Gold is tentatively higher against the euro but mixed against other currencies, while silver is higher again in most currencies. Both probed upward this morning and are exhibiting signs that they may push higher prior to a much anticipated correction. 

The Greek 10-year yield has just surged over 13.2% and this is leading to falls in the euro and risk aversion with equities, commodities and oil falling.


Both gold and silver are less than 2% from their record nominal highs seen Monday (gold all time and silver 31-year) and are remaining firm due to concerns about the US dollar, the euro and sovereign debt issues in Europe.

While markets are not focusing on geopolitical risk in Africa and the Middle East and the Japanese natural and nuclear disasters, these problems remain and will lead to continuing safe haven demand.


Resistance in gold is at Monday's record nominal high at $1,478.20/oz and the psychological level of $1,500/oz.


Silver's resistance is at Monday's multiyear nominal high at $41.95/oz. In normal circumstances profit taking would be expected near $42/oz but this is anything but a normal market due to the existence of massive concentrated short positions being investigated by the CFTC.

A short squeeze may be underway with longs buying all dips in order to punish the shorts and force them to buy back their short positions thereby propelling the price much higher.

The dollar's fall suggests that markets are skeptical of Obama's latest budget proposal to cut $4 trillion off the massive US budget deficit. The US fiscal situation continues to deteriorate week on week and month on month which could potentially lead to sharp falls in the dollar in the coming weeks.

Eurozone debt markets are under pressure again this morning with Greek 10-year bonds surging to a lifetime record high of 13.2%. Greece appears to be heading towards sovereign default despite the usual denials. Greece's debt has become unsustainable, only a year after it was granted the biggest bailout in history. Debt levels in Ireland, Portugal and Spain also look increasingly unsustainable.


GFMS' prediction of gold rising to $1,600/oz and an average price of $1,455/oz in 2011 (today's current price) was reported in much of the financial press but as usual ignored by most of the non-specialist financial media.

GFMS are bullish on gold in 2011 and into 2012 particularly due to investment and monetary demand.

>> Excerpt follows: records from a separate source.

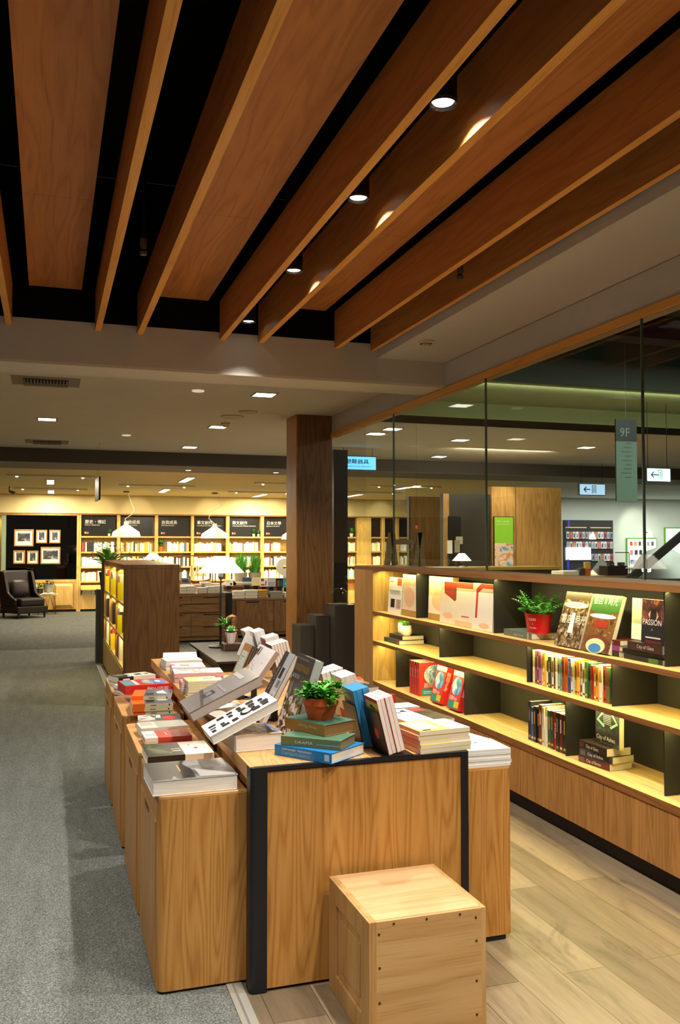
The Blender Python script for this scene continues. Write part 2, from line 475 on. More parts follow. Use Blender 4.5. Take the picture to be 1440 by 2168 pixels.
# ================================================================== FURNITURE
# low cabinets at the left of the table
CABY = [(3.262, 3.90), (3.965, 4.66), (4.87, 5.53), (5.675, 6.33)]
CABL = ['nearest low oak cabinet at the left, carrying a big grey photo book', 'low oak cabinet second from the camera, under the red-dot and pink books',
        'low oak cabinet third from the camera, carrying the orange-banded books', 'farthest low oak cabinet at the left, carrying black-and-cream books']
for i, (y0, y1) in enumerate(CABY):
    t = root('low_cabinet', CABL[i], 'cabinet', (.385, y0, 0), 0, 'low oak cabinets along the left of the book table')
    w, d = .325, y1 - y0
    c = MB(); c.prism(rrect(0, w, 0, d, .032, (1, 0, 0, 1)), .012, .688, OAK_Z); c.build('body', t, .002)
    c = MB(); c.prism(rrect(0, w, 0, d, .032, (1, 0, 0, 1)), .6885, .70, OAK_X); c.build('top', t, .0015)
    c = MB(); c.box(-.004, .001, .05, d - .05, .03, .60, OAK_Z); dr = c.build('door', t, .001)
    bx('handle', -.0055, -.0035, d * .42, d * .62, .572, .594, M('#6a4520', .7), dr)
    bx('plinth', .02, w - .02, .02, d - .02, .003, .012, BLACKD, t)
# high table
t = root('display_table', 'long oak book display table with black metal edging in the middle', 'table', (0, 0, 0))
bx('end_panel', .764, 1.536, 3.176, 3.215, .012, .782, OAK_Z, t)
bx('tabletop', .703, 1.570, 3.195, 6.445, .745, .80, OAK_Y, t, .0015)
bx('back_panel', .74, 1.56, 6.38, 6.42, .012, .744, OAK_Z, t)
bx('side_panel', .73, .75, 3.22, 6.38, .012, .744, OAK_Z, t)
bx('side_panel', 1.545, 1.565, 3.22, 6.38, .012, .744, OAK_Z, t)
c = MB(); c.prism(rrect(.701, .764, 3.168, 3.23, .022, (1, 0, 0, 0)), .004, .7995, BLACKM); c.build('corner_post', t)
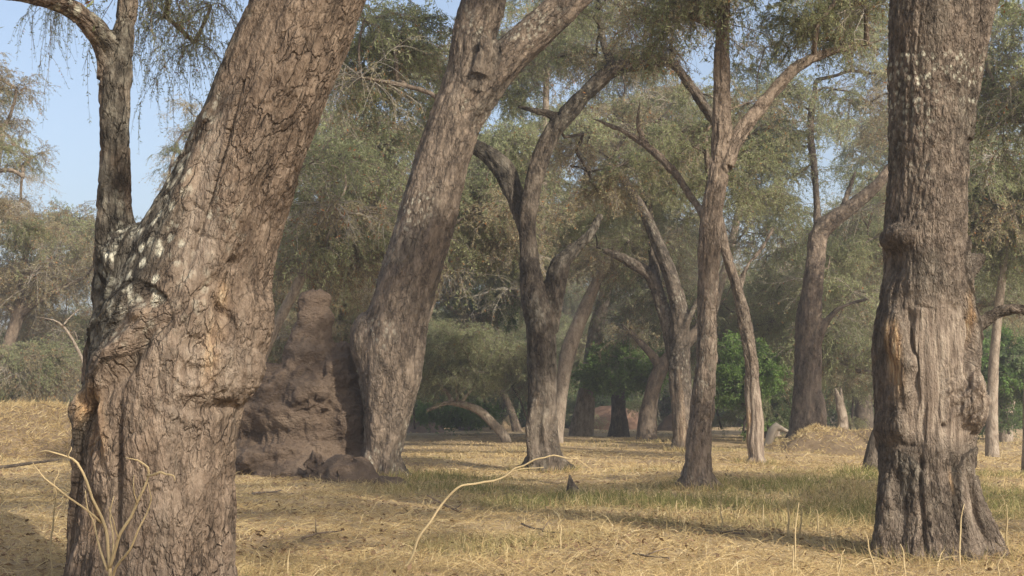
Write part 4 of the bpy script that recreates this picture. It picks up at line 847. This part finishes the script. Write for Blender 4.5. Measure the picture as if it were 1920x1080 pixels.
bush = [[(208, 1190, 12, 0), (205, 1080, 10, 0), (196, 990, 8, 0), (175, 930, 7, -.05), (145, 870, 6, -.1), (100, 845, 4, -.1), (72, 848, 2, -.1)], [(204, 1070, 9), (225, 1000, 8, -.1), (260, 940, 7, -.15), (276, 890, 6, -.15), (268, 865, 5, -.15), (235, 858, 2, -.2)], [(274, 892, 5, -.15), (300, 886, 7, -.2), (318, 890, 5, -.2), (328, 902, 2, -.2)],
        [(190, 980, 6), (150, 950, 5, -.1), (100, 910, 5, -.15), (70, 880, 3, -.2), (62, 868, 2, -.2)], [(208, 1100, 8), (240, 1030, 6, -.2), (275, 960, 4, -.25), (284, 925, 3, -.3), (278, 905, 2, -.3)], [(102, 912, 4, -.15), (100, 940, 3, -.1), (104, 900, 3, -.1), (110, 880, 2, -.1)], [(202, 1070, 7), (180, 1000, 5, .1), (165, 960, 4, .1), (160, 920, 3, .1)], [(142, 868, 4, -.1), (130, 850, 3, -.1), (134, 838, 2, -.1)], [(206, 1090, 6), (212, 1030, 5, .05), (206, 970, 4, .1), (214, 930, 2, .1)], [(222, 1010, 4, -.1), (214, 975, 3, -.15), (204, 950, 2, -.15)], [(258, 945, 4, -.15), (250, 915, 3, -.2), (252, 890, 2, -.2)], [(120, 930, 3, -.12), (112, 945, 2.5, -.2), (98, 950, 1.5, -.2)]]
px_thing('dry_shrub', 'bare straw-coloured shrub stems in front of the nearest trunk', 'shrub', 9.1, bush, ST, sides=6, wob=.1, step=.05)
px_thing('dry_stalk', 'dry stem bending at the left side of the nearest trunk', 'stalk', 11.2, [[(100, 1095, 5), (96, 1020, 5), (102, 960, 4), (108, 905, 3)]], ST, sides=5, wob=.1, step=.05)
stk = [(1490, 1042, 942, 8, 'tallest dry stalk leaning right, midway between the straight tree and the wounded trunk'), (1480, 1005, 938, -2, 'straight dry stalk just behind the tallest one, left of the wounded trunk'), (1430, 985, 946, 1, 'short dry stalk standing left of the pair of tall stalks'), (1500, 1010, 960, 3, 'thin dry stalk just right of the tallest stalk'),
 (1535, 1000, 955, -4, 'dry stalk leaning left in the gap before the wounded trunk'), (1487, 1060, 1022, 0, 'stubby dry stalk at the foot of the tallest one'), (1352, 985, 938, -3, 'dry stalk in front of the straight tree, to its right'), (1640, 1070, 995, -20, 'dry stalk leaning hard left at the left foot of the wounded trunk'), (1800, 1052, 945, 8, 'tall dry stalk standing before the middle of the wounded trunk'),
 (1888, 1020, 945, -1, 'upright dry stalk beyond the right foot of the wounded trunk'), (1268, 968, 938, 1, 'short dry stalk in the green grass left of the straight tree'), (540, 1075, 1028, 4, 'short pale stalk at the bottom edge right of the nearest trunk'), (1052, 1025, 985, -1, 'lone short stalk in the straw below the arching stalk tip'), (1232, 970, 950, 3, 'smallest dry stalk, left of the straight tree'),
 (1570, 1075, 1030, 14, 'bent dry stalk at the bottom edge left of the wounded trunk'), (1700, 1075, 1020, -12, 'dry stalk leaning left against the base of the wounded trunk'), (1870, 1075, 1035, 16, 'dry stalk leaning right beside the right root of the wounded trunk')]
for i, (x, y0, y1, dx, lab) in enumerate(stk):
    d = at_ground(y0, x)[1]; px_thing('dry_stalk', lab, 'stalk', d, [[(x, y0, 5), (x + dx * .3, (y0 + y1) / 2, 4), (x + dx, y1, 2)]], ST, 'upright dry grass stalks', 5, .05, .1, i)

# pale dead branch at the left
px_thing('dead_branch_tree', 'small bleached dead sapling with forked top behind the nearest trunk', 'sapling', 24, [[(165, 905, 12), (168, 800, 8), (162, 700, 7), (148, 660, 6), (132, 630, 5), (118, 612, 4.5), (100, 600, 2.5), (70, 595, 1.5)], [(118, 612, 5), (128, 598, 3), (148, 580, 1.5)], [(130, 628, 3), (140, 622, 2), (146, 640, 1)]], M['bark_pale'], seed=20)

# ------------------------------------------------------------------ grass and litter
def scatter(n, dmin, dmax, pw, rg):
    u_ = rg.random(n); a = 1 - pw; d = (dmin ** a + u_ * (dmax ** a - dmin ** a)) ** (1 / a)
    px = rg.uniform(-260, 2180, n); return (px - CX) / F * d, d
def bank_h(x, y, z):
    """top of the straw bank, so that straw lies on it"""
    return z
def grass(name, n, seed, label, dmin, dmax, pw, hmin, hmax, lay, wbase, gsel):
    rg = np.random.default_rng(seed); x, y = scatter(n, dmin, dmax, pw, rg); p = np.stack([x, y, 0 * x], 1)
    g = greenness(x, y); dens = .5 + .5 * fbm(p * .8, 3, seed)
    keep = rg.random(n) < gsel(g, dens); x, y, g, dens, p = x[keep], y[keep], g[keep], dens[keep], p[keep]; n = len(x)
    z = gz(x, y); h = rg.uniform(hmin, hmax, n) * (.6 + .9 * np.clip(dens, 0, 1)) * (1 + .5 * g)
    az = rg.uniform(0, 2 * np.pi, n); tilt = np.clip(rg.normal(lay, .3, n), .05, 1.5); dr = np.stack([np.cos(az) * np.sin(tilt), np.sin(az) * np.sin(tilt), np.cos(tilt)], 1)
    o = np.stack([x, y, z - .01], 1); w = np.maximum(wbase, y * .00022) * rg.uniform(.6, 1.3, n)
    s = nrm(np.cross(dr, rg.normal(0, .4, (n, 3)) + np.array([0, 1, .3]))) * w[:, None]
    mid = o + dr * h[:, None] * .55; tip = o + dr * h[:, None] + np.stack([np.cos(az), np.sin(az), -.6 + 0 * az], 1) * (h * .22)[:, None]
    V = np.stack([o - s, o + s, mid + s * .7, mid - s * .7, tip], 1).reshape(-1, 3); b = np.arange(n)[:, None] * 5
    gg = np.clip(g * rg.uniform(.6, 1.25, n), 0, 1) * (rg.random(n) < .35 + .65 * g); tint = np.clip(rg.normal(.5, .24, n), 0, 1)
    o_ = link(name, mk_mesh(name, V, [b + [0, 1, 2, 3], b + [3, 2, 4]], [M['grass']], None, True, {'green': np.repeat(gg, 5), 'tint': np.repeat(tint, 5)}))
    tag(o_, label, 'grass', kind='stuff')
grass('dry_grass', 215000, 1, 'short dry straw-coloured grass covering the clearing', 7, 75, 1.25, .03, .085, .85, .0017, lambda g, d: .45 + .55 * d)
grass('green_grass', 150000, 2, 'taller green and tan grass tufts around the tree bases', 9, 60, 1.02, .07, .19, .4, .0025, lambda g, d: np.clip(g * 1.1 + .12 * sstep(.5, .75, d), 0, 1))
grass('straw_litter', 130000, 3, 'flattened straw and dead stems strewn over the ground', 6.5, 45, 1.4, .10, .30, 1.47, .0015, lambda g, d: 1 - .6 * g)

rg = np.random.default_rng(17); n = 20000; x, y = scatter(n, 7, 40, 1.3, rg); keep = fbm(np.stack([x, y, 0 * x], 1) * .5, 3, 61) + rg.normal(0, .25, n) > 0; x, y = x[keep], y[keep]; n = len(x)
o = np.stack([x, y, gz(x, y) + .012 + rg.uniform(0, .03, n)], 1); az = rg.uniform(0, 6.28, n); l = rg.uniform(.02, .05, (n, 1)); w = l * rg.uniform(.3, .6, (n, 1))
dr = np.stack([np.cos(az), np.sin(az), rg.normal(0, .35, n)], 1); sd_ = np.stack([-np.sin(az), np.cos(az), rg.normal(0, .35, n)], 1)
V = np.stack([o - dr * l, o + sd_ * w + [0, 0, .006], o + dr * l, o - sd_ * w], 1).reshape(-1, 3)
lit = link('leaf_litter', mk_mesh('leaf_litter', V, [np.arange(len(V)).reshape(-1, 4)], [M['litter']], None, True, {'tint': np.repeat(rg.random(n), 4)})); tag(lit, 'fallen brown leaves and pods scattered over the straw', 'leaf litter', kind='stuff')
# straw on the bank, laid on its surface
rg = np.random.default_rng(4)
def straw_on(bk, cnt, lab, lo_, hi_, wd):
    bm_ = bk.data; bv = np.array([v.co[:] for v in bm_.vertices]) + np.array(bk.location); bf = [np.array(f.vertices[:]) for f in bm_.polygons if len(f.vertices) == 4]
    ids = rg.integers(len(bf), size=cnt); c4 = np.array([bv[bf[i]] for i in ids]); a_, b_ = rg.random((cnt, 1)), rg.random((cnt, 1))
    o = (c4[:, 0] * (1 - a_) + c4[:, 1] * a_) * (1 - b_) + (c4[:, 3] * (1 - a_) + c4[:, 2] * a_) * b_
    dr = nrm(rg.normal(0, 1, (cnt, 3)) * [1, 1, .3] + [0, -.2, .45]); h = rg.uniform(lo_, hi_, (cnt, 1)); s = nrm(np.cross(dr, [0, 1, .2])) * wd
    V = np.stack([o - s, o + s, o + dr * h], 1).reshape(-1, 3)
    so = link('mound_straw', mk_mesh('mound_straw', V, [np.arange(len(V)).reshape(-1, 3)], [M['grass']], None, True, {'green': np.zeros(len(V)), 'tint': np.repeat(np.clip(rg.normal(.5, .24, cnt), 0, 1), 3)}))
    tag(so, lab, 'straw', kind='stuff')
straw_on(bpy.data.objects['straw_bank'], 9000, 'matted dry straw lying over the earth bank', .12, .35, .011)
straw_on(bpy.data.objects['earth_mound'], 2200, 'thin dry grass on the sandy mound below the tall tree', .08, .22, .012)
straw_on(bpy.data.objects['earth_mound.001'], 1200, 'thin dry grass on the lower sandy mound', .08, .22, .012)
# tufts and shed bark gathered round the trunk feet
V = []; gg = []
for (px, dd, R) in [(1745, D8, .78), (1306, 23.2, .42), (1020, 32, .6), (712, 28, .6), (1418, 34, .34), (1285, 44, .5), (285, D1, 1.0), (1513, 47, .8)]:
    c = at(px, HZ, dd); cnt = 900; a_ = rg.uniform(0, 6.283, cnt); q = R * (.8 + np.abs(rg.normal(0, .38, cnt))); x = c[0] + np.cos(a_) * q; y = c[1] + np.sin(a_) * q
    o = np.stack([x, y, gz(x, y) - .01], 1); dr = nrm(np.stack([np.cos(a_) * .5, np.sin(a_) * .5, np.full(cnt, .9)], 1) + rg.normal(0, .35, (cnt, 3))); h = rg.uniform(.05, .24, (cnt, 1)); s_ = nrm(np.cross(dr, rg.normal(0, .4, (cnt, 3)) + [0, 1, .3])) * max(.0025, dd * .0002)
    V.append(np.stack([o - s_, o + s_, o + dr * h], 1).reshape(-1, 3)); gg.append(np.repeat(rg.random(cnt) < .35, 3))
V = np.vstack(V); gg = np.concatenate(gg) * .8
tag(link('tuft_grass', mk_mesh('tuft_grass', V, [np.arange(len(V)).reshape(-1, 3)], [M['grass']], None, True, {'green': gg, 'tint': np.repeat(np.clip(rg.normal(.45, .25, len(V) // 3), 0, 1), 3)})), 'ragged dry grass tufts gathered round the trunk feet', 'grass', kind='stuff')

# ------------------------------------------------------------------ air
HAZE = 0.0017
if HAZE:
    m, nt = new_mat('haze_air'); pv = nt.nodes.new('ShaderNodeVolumePrincipled'); oo = nt.nodes.new('ShaderNodeOutputMaterial')
    pv.inputs['Color'].default_value = (.92, .93, .95, 1); pv.inputs['Density'].default_value = HAZE; pv.inputs['Anisotropy'].default_value = .2
    nt.links.new(pv.outputs[0], oo.inputs['Volume'])
    x0, x1, y0, y1, z0, z1 = -1400, 1400, -1300, 1400, -1.5, 46
    V = np.array([[x, y, z] for x in (x0, x1) for y in (y0, y1) for z in (z0, z1)], float)
    hz = link('haze', mk_mesh('haze', V, [np.array([[0, 1, 3, 2], [4, 6, 7, 5], [0, 4, 5, 1], [2, 3, 7, 6], [0, 2, 6, 4], [1, 5, 7, 3]])], [m], None, False)); tag(hz, 'thin pale dusty haze in the air', 'haze', kind='stuff')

This demand looks set to continue and they identify rising inflation and US sovereign debt risk as a threat with America's AAA status more likely than not to be questioned in H2 2011.

GFMS say that global mining supply has increased primarily due to another significant jump in Chinese gold production - up 8% to 350.9 tonnes from 324 tonnes.

The increase in Chinese gold production in recent years has been very large, to the degree, that some analysts have questioned their production figures. Mine supply from other major producers continues to be flat or fall as seen in South Africa and Russia production figures.


Gold is trading at $1,455.40/oz, €1,011.40/oz and £891.68/oz.


Silver is trading at $40.61/oz, €27.87/oz and £24.89/oz.

Platinum Group Metals

Platinum is trading at $1,766.50/oz, palladium at $757/oz and rhodium at $2,350/oz.